The clerk of the court shall assign a T. No. to all initial proceedings involving trust estates, unless the trust relates to (1) a testamentary trust [or a pourover trust from a will], in which case the P. No. [(if any)] for the original probate shall be used, or (2) a trust established by the court in a conservatorship [or guardianship] proceeding in which case the G. No., C. No.[,] or CG. No. for the original conservatorship [or guardianship] shall be used. Once a case number is assigned to a particular trust, that same case number shall be used in all court proceedings involving that trust. Therefore, for all trusts for which proceedings were commenced prior to the enactment of this Rule, the S.P. No., E. No. or P. No., as the case may be, initially assigned to the trust shall continue to be used for all future proceedings relating thereto.


COMMENTARY:

[Currently, all trust proceedings are filed in the catch-all "Special Proceedings" category.

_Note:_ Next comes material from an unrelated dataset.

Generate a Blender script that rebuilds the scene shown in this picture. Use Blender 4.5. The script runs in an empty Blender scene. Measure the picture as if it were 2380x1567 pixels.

By creating a separate "T. No." category, all actions brought before the probate court will have one of five assignments: P., G., C., CG., or T.,] The purpose of case number assignments is to assign a number based upon the nature of the [issues] proceeding before the court. [Exceptions are made to trusts originating from probate or guardianship proceedings, so that all pleadings] Allowing proceedings relating to testamentary trusts, trusts created in protective proceedings, and proceedings filed with respect to trusts for which proceedings were commenced prior to enactment of the Rule to retain the same case number assignment and remain in the original action [and] allows the court [may thereby] to more easily research the history of the trust. [Amended to reflect the statutory change brought about by Act 161, SLH 2004. See Commentary to HPR Rule 100.]


IT IS FURTHER ORDERED that Comments and Commentary are provided by the rules committees for interpretive assistance. The comments and commentary express the views of the committees and are not binding on the courts.


DATED: Honolulu, Hawai‘i, June 15, 2010.